SONGADH, Feb 3: The second day of the four-day bandh called by the Sangh Parivar ended in a shambles, with Sangh leaders directing their local cadres to tone down the agitation. An effigy-burning demonstration today and a chakka jam planned for tomorrow have been called off.
The agitation is against the police’s heavy-handedness’ with Bajrang Dal activists following clashes over the weekend, and seeks to secure DSP B D Vaghela’s suspension.
However, this didn’t cut much ice with the local cadres, who called the affair a farce’. They made their displeasure known in no uncertain terms, hurling a string of abuses at the BJP leadership. Soon after the decision was announced, they broke into small groups for heated discussions and the leaders who had come from outside had a difficult time pacifying them.
“We were expecting a lot to happen and were prepared for the worst”, said one particularly agitated member. “The leadership has insulted Songadh. Either the call should not have been given, or the effigy should have been burnt.”
Local Bajrang Dal leader P K Shah admitted that all was not well within the Sangh. “Vast differences have cropped up between the BD, BJP and VHP.” Just a few hours before, he had said, with considerably more gusto, “I am the sole spirit behind the agitation. I don’t take orders from anyone”.
The scenes in the evening were an anticlimax to the passions that had been on show throughout the day. To begin with, the townfolk woke up to the reality of a shortage of essentials, a reality that hit harder because the shops were closed. “When you are made to starve, you get the message loud and clear”, an activist said. Neither vegetables, nor milk is available in the town; the resale market is seven kms away.

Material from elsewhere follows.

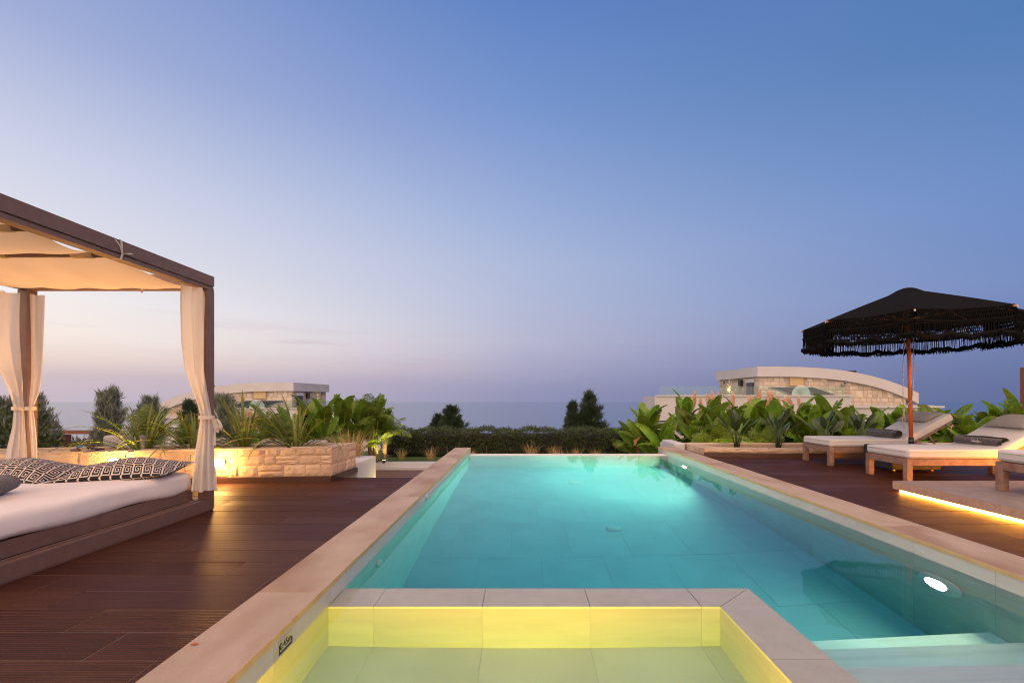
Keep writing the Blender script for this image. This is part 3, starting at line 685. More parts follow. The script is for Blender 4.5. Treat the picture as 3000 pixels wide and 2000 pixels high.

It took only a small cardboard placard, placed by the BD in front of a bust of Sayajirao Gaekwad, to make shopkeepers down their shutters. In fact, the bust has come to symbolise what is wrong with the town. On its head is a demand for dismissal of the erring’ DSP who let loose his army of policemen on hapless BD volunteers’. Ironically, the pedestal still carries the appeal to Hindus issued when the Hindu Jagaran Manch held an anti-Christian rally at Tokarva on December 25. Completing the frame is the notice of Sec 144, banning the assembly of more than four people in one place.
The atmosphere next to the Songadh Police station was electric. BD and VHP volunteers carried out their agitation almost bang in front of the prohibitory order and watched by armed policemen. They stood and watched, not showing any sign of acting, not even when the fiery speeches were being made. Not even when Shah said, “If police lay their hands on you I’ll bring them before you and beat them with chappals.” Later, police officials said they were satisfied that PK’, as they call him, behaved well.